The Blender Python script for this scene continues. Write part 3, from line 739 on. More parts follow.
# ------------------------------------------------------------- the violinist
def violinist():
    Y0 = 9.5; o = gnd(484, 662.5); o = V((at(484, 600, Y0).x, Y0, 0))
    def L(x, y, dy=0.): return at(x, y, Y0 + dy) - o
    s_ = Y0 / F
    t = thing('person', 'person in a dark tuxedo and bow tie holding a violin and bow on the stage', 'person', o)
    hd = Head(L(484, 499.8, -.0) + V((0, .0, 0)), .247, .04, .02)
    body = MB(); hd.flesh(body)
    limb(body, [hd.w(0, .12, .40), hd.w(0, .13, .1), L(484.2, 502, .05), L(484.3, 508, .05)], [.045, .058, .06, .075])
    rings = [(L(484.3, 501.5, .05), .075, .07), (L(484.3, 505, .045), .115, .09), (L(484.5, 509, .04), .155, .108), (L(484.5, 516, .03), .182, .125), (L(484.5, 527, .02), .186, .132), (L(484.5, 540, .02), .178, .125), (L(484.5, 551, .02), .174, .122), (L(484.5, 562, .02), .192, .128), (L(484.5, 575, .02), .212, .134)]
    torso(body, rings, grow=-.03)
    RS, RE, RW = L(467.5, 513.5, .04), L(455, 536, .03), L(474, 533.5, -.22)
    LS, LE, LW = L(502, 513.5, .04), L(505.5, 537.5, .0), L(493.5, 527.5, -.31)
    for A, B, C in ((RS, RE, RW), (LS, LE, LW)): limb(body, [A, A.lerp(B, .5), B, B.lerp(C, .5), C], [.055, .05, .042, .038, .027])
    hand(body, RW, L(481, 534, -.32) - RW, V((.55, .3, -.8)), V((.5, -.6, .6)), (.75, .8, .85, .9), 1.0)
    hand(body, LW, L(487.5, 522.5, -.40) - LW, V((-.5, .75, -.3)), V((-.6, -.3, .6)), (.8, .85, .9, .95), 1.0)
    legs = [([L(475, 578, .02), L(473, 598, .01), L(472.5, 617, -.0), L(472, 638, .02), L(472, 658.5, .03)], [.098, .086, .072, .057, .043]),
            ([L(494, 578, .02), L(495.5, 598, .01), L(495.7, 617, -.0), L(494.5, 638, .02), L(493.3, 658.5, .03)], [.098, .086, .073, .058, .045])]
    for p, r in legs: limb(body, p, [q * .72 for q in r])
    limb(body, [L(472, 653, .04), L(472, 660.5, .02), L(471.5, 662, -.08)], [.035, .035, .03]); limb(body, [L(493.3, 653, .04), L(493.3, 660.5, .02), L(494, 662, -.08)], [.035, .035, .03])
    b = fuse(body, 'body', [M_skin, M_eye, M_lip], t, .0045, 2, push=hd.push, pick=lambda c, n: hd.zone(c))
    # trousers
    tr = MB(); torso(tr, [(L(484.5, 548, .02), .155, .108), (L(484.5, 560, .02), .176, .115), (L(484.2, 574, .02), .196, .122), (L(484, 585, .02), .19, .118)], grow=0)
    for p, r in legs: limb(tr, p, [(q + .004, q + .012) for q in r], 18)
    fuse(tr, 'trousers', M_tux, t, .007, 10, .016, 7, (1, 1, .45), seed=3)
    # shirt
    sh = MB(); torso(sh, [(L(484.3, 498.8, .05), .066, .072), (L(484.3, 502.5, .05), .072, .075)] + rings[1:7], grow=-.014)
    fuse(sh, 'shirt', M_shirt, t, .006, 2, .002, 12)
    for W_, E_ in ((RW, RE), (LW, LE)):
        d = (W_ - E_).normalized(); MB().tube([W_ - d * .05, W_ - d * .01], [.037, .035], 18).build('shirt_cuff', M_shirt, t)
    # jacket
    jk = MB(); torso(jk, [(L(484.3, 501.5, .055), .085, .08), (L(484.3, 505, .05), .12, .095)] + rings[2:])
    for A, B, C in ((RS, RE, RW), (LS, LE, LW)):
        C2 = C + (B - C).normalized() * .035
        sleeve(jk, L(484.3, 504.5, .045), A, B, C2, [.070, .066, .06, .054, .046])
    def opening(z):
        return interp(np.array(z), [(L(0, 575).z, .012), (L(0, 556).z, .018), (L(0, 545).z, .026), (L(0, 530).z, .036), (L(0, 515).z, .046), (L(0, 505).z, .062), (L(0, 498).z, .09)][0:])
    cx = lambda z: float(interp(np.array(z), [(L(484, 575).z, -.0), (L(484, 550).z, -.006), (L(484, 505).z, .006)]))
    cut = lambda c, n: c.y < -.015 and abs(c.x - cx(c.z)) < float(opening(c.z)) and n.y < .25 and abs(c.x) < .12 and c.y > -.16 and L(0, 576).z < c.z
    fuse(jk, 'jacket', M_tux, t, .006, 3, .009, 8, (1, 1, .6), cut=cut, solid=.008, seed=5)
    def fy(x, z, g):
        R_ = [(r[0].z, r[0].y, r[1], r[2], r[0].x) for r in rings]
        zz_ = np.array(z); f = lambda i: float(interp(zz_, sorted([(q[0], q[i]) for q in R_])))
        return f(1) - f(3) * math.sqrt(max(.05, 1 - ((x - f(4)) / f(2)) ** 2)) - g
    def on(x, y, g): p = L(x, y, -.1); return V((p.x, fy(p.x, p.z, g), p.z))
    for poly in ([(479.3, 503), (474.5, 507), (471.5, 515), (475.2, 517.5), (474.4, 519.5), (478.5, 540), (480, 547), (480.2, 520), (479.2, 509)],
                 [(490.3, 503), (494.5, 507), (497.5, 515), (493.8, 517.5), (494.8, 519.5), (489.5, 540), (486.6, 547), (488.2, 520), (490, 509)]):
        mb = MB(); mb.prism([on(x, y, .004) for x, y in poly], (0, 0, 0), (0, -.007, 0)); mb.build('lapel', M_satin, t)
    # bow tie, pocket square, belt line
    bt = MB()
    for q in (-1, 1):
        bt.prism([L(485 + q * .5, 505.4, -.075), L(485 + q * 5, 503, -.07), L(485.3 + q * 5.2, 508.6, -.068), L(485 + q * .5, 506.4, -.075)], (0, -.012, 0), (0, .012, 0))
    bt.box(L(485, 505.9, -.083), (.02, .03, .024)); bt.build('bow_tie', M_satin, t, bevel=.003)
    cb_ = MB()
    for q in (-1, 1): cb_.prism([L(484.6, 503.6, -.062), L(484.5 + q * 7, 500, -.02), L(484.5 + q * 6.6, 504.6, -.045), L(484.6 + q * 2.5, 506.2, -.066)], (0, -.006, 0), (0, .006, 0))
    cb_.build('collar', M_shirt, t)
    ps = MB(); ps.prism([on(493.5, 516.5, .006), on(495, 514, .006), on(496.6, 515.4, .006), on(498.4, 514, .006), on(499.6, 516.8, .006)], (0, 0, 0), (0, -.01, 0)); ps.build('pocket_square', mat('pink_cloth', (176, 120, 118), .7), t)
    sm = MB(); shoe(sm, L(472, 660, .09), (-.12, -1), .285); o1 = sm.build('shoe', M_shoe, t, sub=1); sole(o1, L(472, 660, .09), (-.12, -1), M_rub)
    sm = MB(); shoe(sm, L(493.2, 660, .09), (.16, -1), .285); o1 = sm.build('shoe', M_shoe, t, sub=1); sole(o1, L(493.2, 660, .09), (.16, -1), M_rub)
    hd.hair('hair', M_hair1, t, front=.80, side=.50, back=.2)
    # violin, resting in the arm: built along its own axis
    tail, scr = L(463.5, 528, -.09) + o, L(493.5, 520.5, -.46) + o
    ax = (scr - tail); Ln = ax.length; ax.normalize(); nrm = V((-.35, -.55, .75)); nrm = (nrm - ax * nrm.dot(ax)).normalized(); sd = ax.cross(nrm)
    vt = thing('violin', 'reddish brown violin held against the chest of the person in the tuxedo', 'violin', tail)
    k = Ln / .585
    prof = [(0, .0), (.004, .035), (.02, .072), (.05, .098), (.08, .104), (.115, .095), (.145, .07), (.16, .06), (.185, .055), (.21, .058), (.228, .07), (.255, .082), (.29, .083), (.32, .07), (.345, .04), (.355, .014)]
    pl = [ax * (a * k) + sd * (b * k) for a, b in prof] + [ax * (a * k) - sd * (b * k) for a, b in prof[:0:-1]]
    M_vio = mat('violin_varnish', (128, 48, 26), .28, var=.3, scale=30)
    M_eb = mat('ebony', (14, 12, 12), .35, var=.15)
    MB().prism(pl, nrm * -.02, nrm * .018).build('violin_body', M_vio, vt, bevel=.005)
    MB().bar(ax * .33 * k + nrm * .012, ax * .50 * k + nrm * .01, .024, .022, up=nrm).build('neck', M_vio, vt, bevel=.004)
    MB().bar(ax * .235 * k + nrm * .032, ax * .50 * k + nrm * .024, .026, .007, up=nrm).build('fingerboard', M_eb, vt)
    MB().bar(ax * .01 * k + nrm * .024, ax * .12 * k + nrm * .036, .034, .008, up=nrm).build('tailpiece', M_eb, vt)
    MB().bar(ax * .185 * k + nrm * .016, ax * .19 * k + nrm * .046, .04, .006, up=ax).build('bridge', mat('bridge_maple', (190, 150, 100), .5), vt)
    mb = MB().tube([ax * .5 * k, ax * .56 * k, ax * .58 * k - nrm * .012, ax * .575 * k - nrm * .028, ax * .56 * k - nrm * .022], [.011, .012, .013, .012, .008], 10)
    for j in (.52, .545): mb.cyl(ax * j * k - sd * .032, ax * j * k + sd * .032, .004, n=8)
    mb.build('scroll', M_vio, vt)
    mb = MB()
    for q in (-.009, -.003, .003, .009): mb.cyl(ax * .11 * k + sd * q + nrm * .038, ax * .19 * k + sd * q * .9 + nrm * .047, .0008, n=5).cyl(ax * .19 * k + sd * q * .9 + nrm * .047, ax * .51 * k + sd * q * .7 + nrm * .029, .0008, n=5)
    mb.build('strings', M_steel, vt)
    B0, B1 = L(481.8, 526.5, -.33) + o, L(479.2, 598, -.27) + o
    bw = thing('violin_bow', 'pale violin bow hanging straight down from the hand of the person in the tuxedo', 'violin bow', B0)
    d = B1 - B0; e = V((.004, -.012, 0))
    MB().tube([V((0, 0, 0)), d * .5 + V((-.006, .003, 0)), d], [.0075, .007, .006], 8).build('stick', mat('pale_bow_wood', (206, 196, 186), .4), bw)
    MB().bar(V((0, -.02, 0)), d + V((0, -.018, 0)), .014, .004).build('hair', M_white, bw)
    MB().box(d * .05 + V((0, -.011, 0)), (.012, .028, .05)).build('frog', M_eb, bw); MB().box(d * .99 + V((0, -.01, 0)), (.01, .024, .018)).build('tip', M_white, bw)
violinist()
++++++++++
[Directions] Locate each line containing the string "from" and show it.

[The answer]
The Blender Python script for this scene continues. Write part 3, from line 739 on. More parts follow.
    bw = thing('violin_bow', 'pale violin bow hanging straight down from the hand of the person in the tuxedo', 'violin bow', B0)